WRITTEN INSTRUCTION: Restate all the material verbatim, except for the pictures.

GIVEN INFORMATION:
★ ★ ★ ★ ★ ★ ★
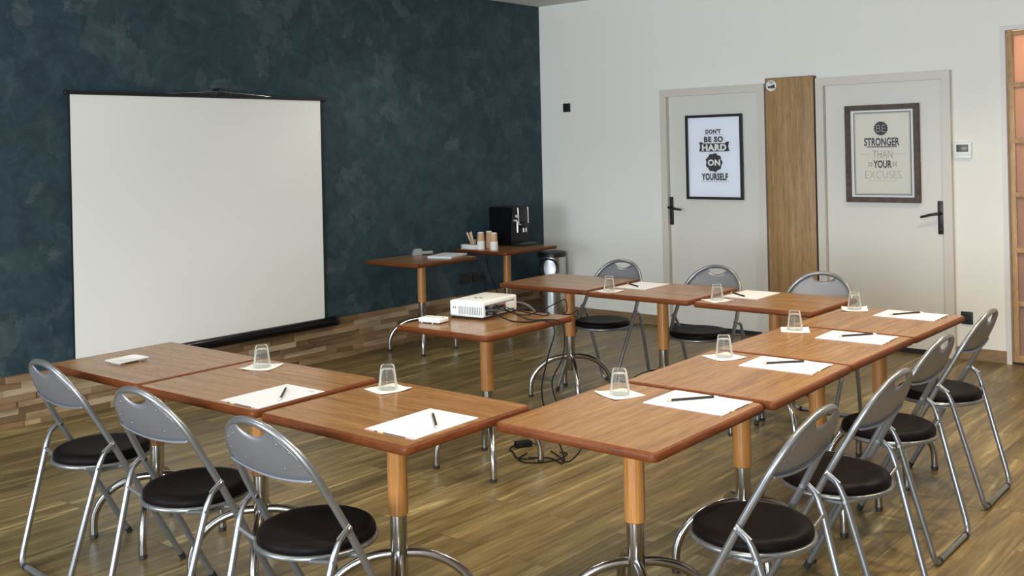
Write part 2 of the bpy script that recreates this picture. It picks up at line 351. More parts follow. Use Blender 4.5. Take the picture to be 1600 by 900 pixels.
# wood mosaic wainscot along the blue wall
bm = new(); cl = bm.loops.layers.float_color.new('tone'); rs = random.Random(11)
tones = [(0.27, 0.17, 0.088), (0.33, 0.215, 0.115), (0.21, 0.128, 0.060), (0.40, 0.275, 0.15), (0.30, 0.19, 0.10), (0.19, 0.115, 0.057), (0.46, 0.345, 0.22)]
rows = 8; rh = 0.31 / rows
for i in range(rows):
    y = YB + 0.01 - rs.random() * 0.2
    while y < -0.02:
        L = rs.uniform(0.10, 0.42); y1 = min(y + L, -0.001); y0 = max(y, YB + 0.005)
        if y1 - y0 > 0.01:
            d = rs.choice((0.012, 0.016, 0.02, 0.024, 0.03, 0.038)) if y1 < -2.3 else rs.choice((0.014, 0.017, 0.02, 0.023))
            t = rs.choice(tones); j = rs.uniform(0.85, 1.12)
            for f in box2(bm, (0.0, y0, i * rh), (d, y1, (i + 1) * rh - 0.0006)):
                for lp in f.loops: lp[cl] = (t[0] * j, t[1] * j, t[2] * j, 1)
        y += L
struct('baseboard_left', bm, M['strips'])
bm = new(); box2(bm, (0.03, -0.014, 0), (1.345, 0, 0.085)); box2(bm, (3.83, -0.014, 0), (4.172, 0, 0.085)); struct('baseboard_back', bm, M['skirt'])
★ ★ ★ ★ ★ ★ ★
RESPONSE TO THIS EXERCISE:
Write part 2 of the bpy script that recreates this picture. It picks up at line 351. More parts follow. Use Blender 4.5. Take the picture to be 1600 by 900 pixels.
# wood mosaic wainscot along the blue wall
bm = new(); cl = bm.loops.layers.float_color.new('tone'); rs = random.Random(11)
tones = [(0.27, 0.17, 0.088), (0.33, 0.215, 0.115), (0.21, 0.128, 0.060), (0.40, 0.275, 0.15), (0.30, 0.19, 0.10), (0.19, 0.115, 0.057), (0.46, 0.345, 0.22)]
rows = 8; rh = 0.31 / rows
for i in range(rows):
    y = YB + 0.01 - rs.random() * 0.2
    while y < -0.02:
        L = rs.uniform(0.10, 0.42); y1 = min(y + L, -0.001); y0 = max(y, YB + 0.005)
        if y1 - y0 > 0.01:
            d = rs.choice((0.012, 0.016, 0.02, 0.024, 0.03, 0.038)) if y1 < -2.3 else rs.choice((0.014, 0.017, 0.02, 0.023))
            t = rs.choice(tones); j = rs.uniform(0.85, 1.12)
            for f in box2(bm, (0.0, y0, i * rh), (d, y1, (i + 1) * rh - 0.0006)):
                for lp in f.loops: lp[cl] = (t[0] * j, t[1] * j, t[2] * j, 1)
        y += L
struct('baseboard_left', bm, M['strips'])
bm = new(); box2(bm, (0.03, -0.014, 0), (1.345, 0, 0.085)); box2(bm, (3.83, -0.014, 0), (4.172, 0, 0.085)); struct('baseboard_back', bm, M['skirt'])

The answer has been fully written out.